Ashley Blake reveals his life story: Day One
Sep 3 2009 by Maureen Messent
When BBC Midlands Today presenter Ashley Blake was on screen, viewers saw a friendly, charming face. When he was found guilty of unlawful wounding and attempting to pervert the course of justice, the world was shocked to learn of a long list of previous convictions.
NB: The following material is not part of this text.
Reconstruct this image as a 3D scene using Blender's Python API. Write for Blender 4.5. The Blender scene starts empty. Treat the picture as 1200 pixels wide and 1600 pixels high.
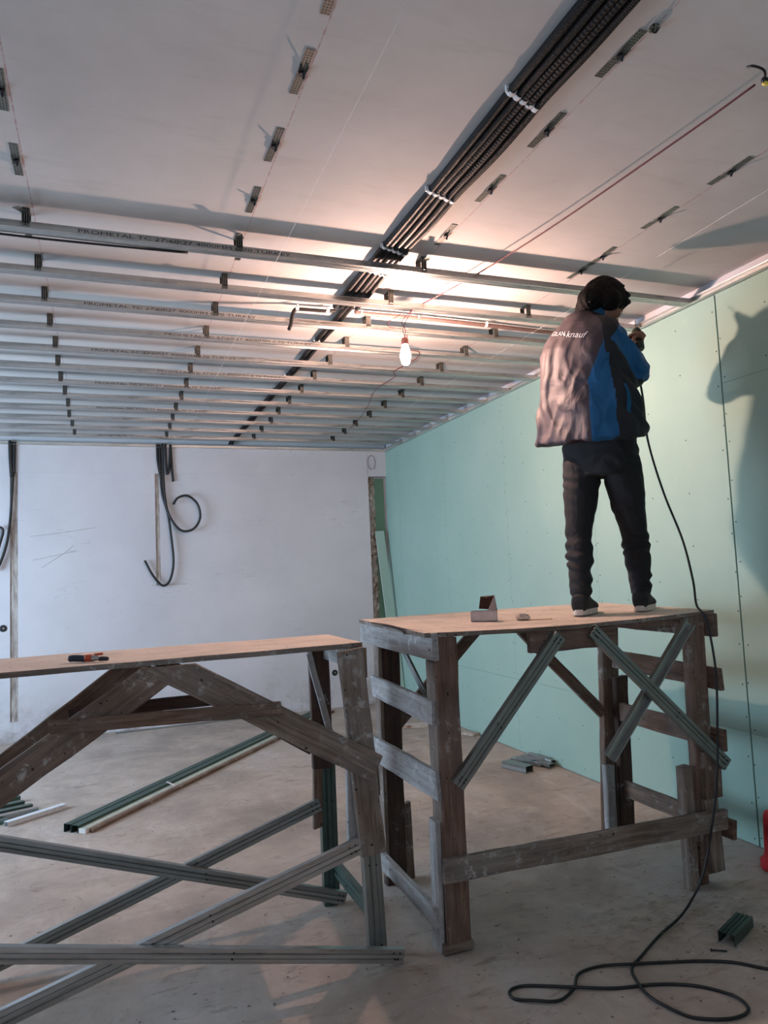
import bpy, bmesh, math, random
from mathutils import Vector, Matrix, noise
from mathutils.bvhtree import BVHTree

SC = bpy.context.scene
COL = SC.collection
R = random.Random(7)

# ------------------------------------------------------------------ camera
f_px, yaw, pitch, roll, cam_h = 1145.3, .3631, .08299, -.04313, 1.5
fw = Vector((math.sin(yaw)*math.cos(pitch), math.cos(yaw)*math.cos(pitch), math.sin(pitch)))
r0 = Vector((math.cos(yaw), -math.sin(yaw), 0)); u0 = r0.cross(fw)
rt = r0*math.cos(roll) + u0*math.sin(roll); up = -r0*math.sin(roll) + u0*math.cos(roll)
cd = bpy.data.cameras.new('camera'); cam = bpy.data.objects.new('camera', cd); COL.objects.link(cam)
cd.sensor_fit = 'VERTICAL'; cd.sensor_height = 36; cd.lens = 36*f_px/1600
cd.clip_start = .05
cam.matrix_world = Matrix(((rt.x, up.x, -fw.x, 0), (rt.y, up.y, -fw.y, 0), (rt.z, up.z, -fw.z, cam_h), (0, 0, 0, 1)))
SC.camera = cam

# ------------------------------------------------------------------ light and exposure
SC.view_settings.view_transform = 'Standard'; SC.view_settings.look = 'None'
SC.view_settings.gamma = 1; SC.view_settings.exposure = 0.55; SC.view_settings.use_curve_mapping = False
W = bpy.data.worlds.new('sky'); SC.world = W; W.use_nodes = True
W.node_tree.nodes['Background'].inputs[0].default_value = (.55, .72, 1, 1)
W.node_tree.nodes['Background'].inputs[1].default_value = 1.0
BULB = Vector((1.575, 3.70, 2.715)); BULB_POWER = 6000.0; BULB_COL = (1.0, .62, .49)
def area(name, loc, rot, sx, sy, power, col):
    l = bpy.data.lights.new(name, 'AREA'); l.shape = 'RECTANGLE'; l.size = sx; l.size_y = sy; l.energy = power; l.color = col
    o = bpy.data.objects.new(name, l); COL.objects.link(o); o.location = loc; o.rotation_euler = rot
area('daylight_side_window', (-3.25, 5.6, 1.55), (0, math.radians(-90), 0), 1.5, 2.6, 125, (.55, .76, 1))
area('rear_fill_light', (-.6, -1.75, 1.55), (math.radians(90), 0, 0), 2.4, 1.5, 12, (.66, .82, 1))  # added fill lamp behind the camera, brightens the foreground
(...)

Just before he was jailed, he told MAUREEN MESSENT of his childhood in inner city Birmingham and his early year of petty crime.
HE WAS 31 with a longish record of petty crime, the youngest of six mixed-race children born to an unmarried white woman in Lozells.
Yet here he was, on January 2 2001, reporting for work on the prestigious BBC evening news programme Midlands Today.
"I felt a bit of a fraud," said Ashley Blake, now 40, speaking just days before yesterday’s sentencing. "Very proud, of course, but amazed that a kid from my background could end up walking into Pebble Mill.
"I mean, Pebble Mill was the place I’d go as a youngster to be among the crowd watching Children In Need filmed, always trying to get within camera range."
They were a clamourous brood, the half-dozen born to cleaner Patricia May Stephenson, in Church Street, Lozells.
First two boys, then a gap, then three girls and, almost an after- thought, young Ashley.
Ask him now and he says his early years were happy enough.
But he keeps his voice neutral, always a signal with this man that he’s making the best of a possibly bad situation.
"I’ve since realised that my sisters protected me from the violence between my dad, Edgerton Blake, and mum.
"They’ve told me it wasn’t good.
"Dad left when I was about three or four. A man called George, also West Indian, came next – mum always liked black men.
"I considered him my real father.
"He was a Betterware salesman and he’d play games with me.
"Mum and he were together ten years but the relationship just came to an end. It was sad to see him go.